À lui seul, l’essai forme un « front du refus face au processus de domestication généralisée » ; où l’on comprend par exemple comment l’optimisme libertaire des années 1970-1980 a muté en imposture pseudo-libérale pratiquée par une élite secrètement amoureuse du consensus - tant et si bien qu’elle « dévore du Différent pour chier du Même ».

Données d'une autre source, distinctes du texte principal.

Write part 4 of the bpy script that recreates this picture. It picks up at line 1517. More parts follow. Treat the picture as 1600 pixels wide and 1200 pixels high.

Ce qu’il observe, c’est une putréfaction inéluctable des libertés, qui font face, déjà, à des nouvelles technologies « propageant l’envie et le conformisme à la vitesse de la lumière » ; ce qu’il vise encore, ce sont ces psychologies de « consommateurs-panélistes » rongés par l’individualisme et ses dérivés (narcissisme et cupidité), tous grisés par « ces formidables cabinets d’aisance mentale que sont désormais les Démocraties-Marchés » et dont ils ressortent pareils à du bétail cognitif.
De 1989 à 1995, on le vit directeur de programme au Collège international de philosophie, où il lança le séminaire « Rencontres Sciences-Philosophie ». Tout Châtelet est là, finalement, dans cette capacité (tant convoitée par Houellebecq, on y revient) de pouvoir lier la puissante raison des mathématiques à l’intuition brusque.
Châtelet s’est suicidé, donc. Comme Deleuze, rencontré vingt ans plus tôt, qui avait été déterminant dans sa pente philosophique. Il s’est tué dans ce même appartement où son compagnon, Bela-Andreas Hentsch, un jeune pianiste virtuose, s’était défénestré sous ses yeux quelques mois plus tôt.
L'entretien avec Pascal Nouvel
Le formidable entretien réédité ci-dessous avait paru en 1999 dans la revue L’Aventure humaine. Pascal Nouvel : Gilles Châtelet, votre livre s’intitule Vivre et penser comme des porcs.
Gilles Châtelet : Protozoaires sociaux, voilà comment j’aurais dû les appeler. Mais le cochon fonctionne comme un fantasme étonnant. Mon rêve secret était d’écrire une mythologie pour les années quatre-vingt.